Après l’expo de Maxime Galipienso à Total Heaven, et avant de revenir sur Tu Dors T’Es Mort à l’Envers et sur Agusti Garcia à La Mauvaise Réputation, deux mots sur l’expo que le CAPC consacre à Tomoaki Suzuki :
Non, il ne s’agit pas d’une expo consacrée au tatouage, même si on peut tomber dans le panneau en survolant du regard la com officielle de l’événement : des prises de vue de la sculpture intitulée « Adam », le Adam éponyme étant un modèle visiblement amateur de tattoos neo-old school.
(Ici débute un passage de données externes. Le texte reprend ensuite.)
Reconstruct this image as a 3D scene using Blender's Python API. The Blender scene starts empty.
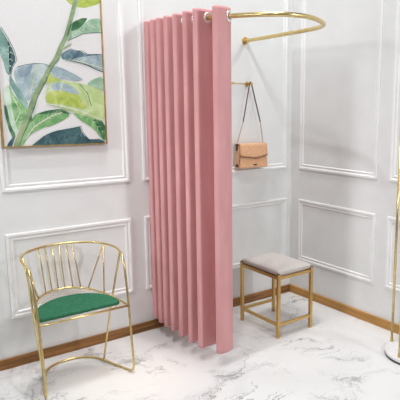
import bpy, bmesh, math, random
from mathutils import Vector, Matrix
random.seed(4)
C = bpy.context.scene.collection
V = Vector

# ------------------------------------------------------------------ materials
def new_mat(name):
    m = bpy.data.materials.new(name); m.use_nodes = True
    nt = m.node_tree; nt.nodes.clear()
    out = nt.nodes.new('ShaderNodeOutputMaterial'); b = nt.nodes.new('ShaderNodeBsdfPrincipled')
    nt.links.new(b.outputs[0], out.inputs[0])
    return m, nt, b

def lin(r, g, b):
    f = lambda c: (c/255/12.92) if c/255 <= .04045 else ((c/255+.055)/1.055)**2.4
    return (f(r), f(g), f(b), 1)

def noise(nt, scale, detail=4, rough=.5, stretch=None, vec=None):
    tc = nt.nodes.new('ShaderNodeTexCoord'); n = nt.nodes.new('ShaderNodeTexNoise')
    n.inputs['Scale'].default_value = scale; n.inputs['Detail'].default_value = detail
    n.inputs['Roughness'].default_value = rough
    src = vec or tc.outputs['Object']
    if stretch:
        mp = nt.nodes.new('ShaderNodeMapping'); mp.inputs['Scale'].default_value = stretch
        nt.links.new(src, mp.inputs[0]); src = mp.outputs[0]
    nt.links.new(src, n.inputs['Vector'])
    return n

def ramp(nt, fac, stops):
    r = nt.nodes.new('ShaderNodeValToRGB'); e = r.color_ramp.elements
    while len(e) < len(stops): e.new(.5)
    for k, (p, c) in zip(e, stops): k.position = p; k.color = c
    nt.links.new(fac, r.inputs[0])
    return r

def bump(nt, b, height, strength, dist=.002):
    bp = nt.nodes.new('ShaderNodeBump'); bp.inputs['Strength'].default_value = strength
    bp.inputs['Distance'].default_value = dist
    nt.links.new(height, bp.inputs['Height']); nt.links.new(bp.outputs[0], b.inputs['Normal'])

def mottled(name, c1, c2, scale=30, rough=.5, metal=0, spec=.5, bstr=0, stretch=None, sheen=0, lo=.35, hi=.65, detail=4):
    m, nt, b = new_mat(name)
    n = noise(nt, scale, detail, stretch=stretch)
    r = ramp(nt, n.outputs['Fac'], [(lo, c1), (hi, c2)])
    nt.links.new(r.outputs[0], b.inputs['Base Color'])
    b.inputs['Roughness'].default_value = rough; b.inputs['Metallic'].default_value = metal
    b.inputs['Specular IOR Level'].default_value = spec
    if sheen:
        b.inputs['Sheen Weight'].default_value = sheen; b.inputs['Sheen Roughness'].default_value = .35
        b.inputs['Sheen Tint'].default_value = c2
    if bstr: bump(nt, b, n.outputs['Fac'], bstr)
    return m

M = {}
M['wall'] = mottled('white_wall_paint', lin(226,226,225), lin(230,230,229), 6, .55, spec=.3)
M['trim'] = mottled('white_gloss_paint', lin(233,232,231), lin(237,236,235), 6, .35, spec=.4)
M['gold'] = mottled('satin_gold', lin(212,188,126), lin(226,204,146), 40, .3, metal=1)
M['brass'] = mottled('brushed_brass', lin(204,168,104), lin(218,184,122), 60, .36, metal=1, stretch=(1,1,6))
M['rod'] = mottled('pale_brass', lin(216,192,132), lin(228,206,150), 40, .3, metal=1)
M['silver'] = mottled('polished_silver', lin(235,233,234), lin(246,244,245), 40, .25, metal=.6)
M['green'] = mottled('green_velvet', lin(36,98,70), lin(48,112,82), 55, .75, spec=.25, bstr=.15, sheen=.25)
M['leather'] = mottled('greige_leather', lin(200,191,186), lin(208,200,195), 70, .42, bstr=.12, spec=.4)
M['tan'] = mottled('tan_leather', lin(216,164,124), lin(226,177,138), 50, .5, bstr=.1, spec=.35)
M['tanedge'] = mottled('dark_leather_edge', lin(84,52,38), lin(100,64,46), 50, .5)
M['chain'] = mottled('rose_gold_chain', lin(196,160,138), lin(214,180,158), 300, .35, metal=.8)
M['board'] = mottled('brown_board', lin(92,66,42), lin(108,78,50), 30, .6)
M['frame'] = mottled('antique_gold_frame', lin(150,118,62), lin(176,144,84), 30, .4, metal=.6)
M['canvas'] = mottled('canvas_white', lin(220,218,217), lin(224,222,221), 90, .8, spec=.2, bstr=.05)
M['rubber'] = mottled('dark_rubber', lin(60,60,68), lin(74,74,82), 30, .5)
M['ironwork'] = mottled('dark_bronze', lin(70,52,36), lin(90,68,48), 30, .4, metal=.7)

# velvet curtain
m, nt, b = new_mat('pink_velvet')
n = noise(nt, 14, 5, stretch=(1, 1, .25))
r = ramp(nt, n.outputs['Fac'], [(.3, lin(207,148,149)), (.7, lin(219,161,162))])
nt.links.new(r.outputs[0], b.inputs['Base Color'])
b.inputs['Roughness'].default_value = .7; b.inputs['Specular IOR Level'].default_value = .25
b.inputs['Sheen Weight'].default_value = .35; b.inputs['Sheen Roughness'].default_value = .3
b.inputs['Sheen Tint'].default_value = lin(245,190,190)
n2 = noise(nt, 260, 2); bump(nt, b, n2.outputs['Fac'], .08)
M['velvet'] = m

# marble floor
m, nt, b = new_mat('white_veined_marble')
tc = nt.nodes.new('ShaderNodeTexCoord')
w = noise(nt, 1.6, 6, .6)
vm = nt.nodes.new('ShaderNodeVectorMath'); vm.operation = 'MULTIPLY_ADD'
nt.links.new(w.outputs['Color'], vm.inputs[0]); vm.inputs[1].default_value = (.9, .9, 0)
nt.links.new(tc.outputs['Object'], vm.inputs[2])
def vein(scale, lo, hi, seed, stretch):
    mp = nt.nodes.new('ShaderNodeMapping'); mp.inputs['Location'].default_value = (seed, seed*.7, 0)
    mp.inputs['Scale'].default_value = stretch; mp.inputs['Rotation'].default_value = (0, 0, .5)
    nt.links.new(vm.outputs[0], mp.inputs[0])
    n = noise(nt, scale, 7, .55, vec=mp.outputs[0])
    s = nt.nodes.new('ShaderNodeMath'); s.operation = 'SUBTRACT'; s.inputs[1].default_value = .5
    nt.links.new(n.outputs['Fac'], s.inputs[0])
    a = nt.nodes.new('ShaderNodeMath'); a.operation = 'ABSOLUTE'; nt.links.new(s.outputs[0], a.inputs[0])
    mr = nt.nodes.new('ShaderNodeMapRange'); mr.interpolation_type = 'SMOOTHSTEP'
    mr.inputs['From Min'].default_value = lo; mr.inputs['From Max'].default_value = hi
    mr.inputs['To Min'].default_value = 1; mr.inputs['To Max'].default_value = 0
    nt.links.new(a.outputs[0], mr.inputs[0])
    return mr.outputs[0]
def mul(a, bb):
    x = nt.nodes.new('ShaderNodeMath'); x.operation = 'MULTIPLY'; nt.links.new(a, x.inputs[0])
    if isinstance(bb, float): x.inputs[1].default_value = bb
    else: nt.links.new(bb, x.inputs[1])
    return x.outputs[0]
msk = noise(nt, 2.0, 3)
mk = nt.nodes.new('ShaderNodeMapRange'); mk.inputs['From Min'].default_value = .43; mk.inputs['From Max'].default_value = .63
nt.links.new(msk.outputs['Fac'], mk.inputs[0])
v1 = mul(vein(1.1, .0, .013, 3.1, (1, 1.7, 1)), mk.outputs[0])
v2 = mul(vein(2.3, .0, .010, 8.4, (1, 1.5, 1)), mk.outputs[0])
v3 = mul(mul(vein(1.1, .0, .06, 3.1, (1, 1.7, 1)), mk.outputs[0]), .17)
mx = nt.nodes.new('ShaderNodeMath'); mx.operation = 'MAXIMUM'; nt.links.new(v1, mx.inputs[0]); nt.links.new(mul(v2, .7), mx.inputs[1])
mx2 = nt.nodes.new('ShaderNodeMath'); mx2.operation = 'MAXIMUM'; nt.links.new(mx.outputs[0], mx2.inputs[0]); nt.links.new(v3, mx2.inputs[1])
r = ramp(nt, mx2.outputs[0], [(0, lin(233,231,230)), (1, lin(140,136,136))])
nt.links.new(r.outputs[0], b.inputs['Base Color'])
b.inputs['Roughness'].default_value = .22; b.inputs['Specular IOR Level'].default_value = .35
M['marble'] = m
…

Rien de tel que la prose originale du commissaire d’expo Alexis Vaillant pour piger le concept en deux citations extraites du dossier de présentation :
1 – « saisissantes silhouettes hiératiques posées à même le sol, les sculptures de Tomoaki Suzuki évoquent les modes de vie et styles vestimentaires contemporains en réactualisant les traditions millénaires orientales de la sculpture sur bois »
2 – « Tel le flâneur du XIXe siècle, mais immergé dans le monde des magazines et au fait des spécificités des codes du début du XXIe siècle, il observe les faunes lookées de Londres où il vit depuis 1999, et porte sur eux (sic) un regard anthropologique interrogeant leur impact sur nos vies comme leur côté éphémère. »
Bref, le jeune Suzuki sculpte des hipsters et des slackers de leur temps, avec tous les détails utiles à la chronodatation de chaque lancement de sous-mode : Uggs, hoodies, baggies, Vans à damier, les sprays de peinture, le combo bad boy Adidas-chaussettes blanches-revers sur les jeans, etc. Un mélange de Hector Obalk, des do’s et dont’s de Vice, et de fétiche arumbaya – car comme pour la célèbre statuette du San Theodoros (attention : spoiler), la taille des sculptures de Suzuki c’est entre 50 et 60 centimètres. Les étudiants en art vont pouvoir se régaler en théorisant sur l’occupation par une vingtaine de figures lilliputiennes de la nef piranésienne du CAPC.
En tout cas il y aura grave la queue les jours de fréquentation, car l’entrée sera limitée à une jauge cumulée de 15 pax max, histoire que les oeuvres ne se fassent pas culbuter.
Je recommande aux futurs visiteurs de ne pas hésiter à s’allonger (c’est propre au CAPC, le sol a été vitrifié) pour profiter des effets de perspective, et reluquer au mieux ces versions en tilleul peint de quelques spécimens des communautés « cool » des environs de Shoreditch et Hackney.
A ce stade, j’hésite à citer Roland Barthes (« en attestant que l’objet a été réel, le punctum induit subrepticement à croire qu’il est vivant ») ou Coluche (« la bonne longueur pour les jambes, c’est quand les pieds touchent bien par terre »).
En tout cas, moi aussi j’aimerais avoir le pouvoir de réduire les hipsters à l’échelle 1/3.
Vernissage le 4 avril à 19h00 (il y aura du monde et à cause de la jauge réduite à 15 visiteurs dans la Nef, il risque pour une fois d’y avoir plus la queue pour aller voir les oeuvres que pour tenter de pécho du pif).
Expo à visiter jusqu’au 1er juin 2014.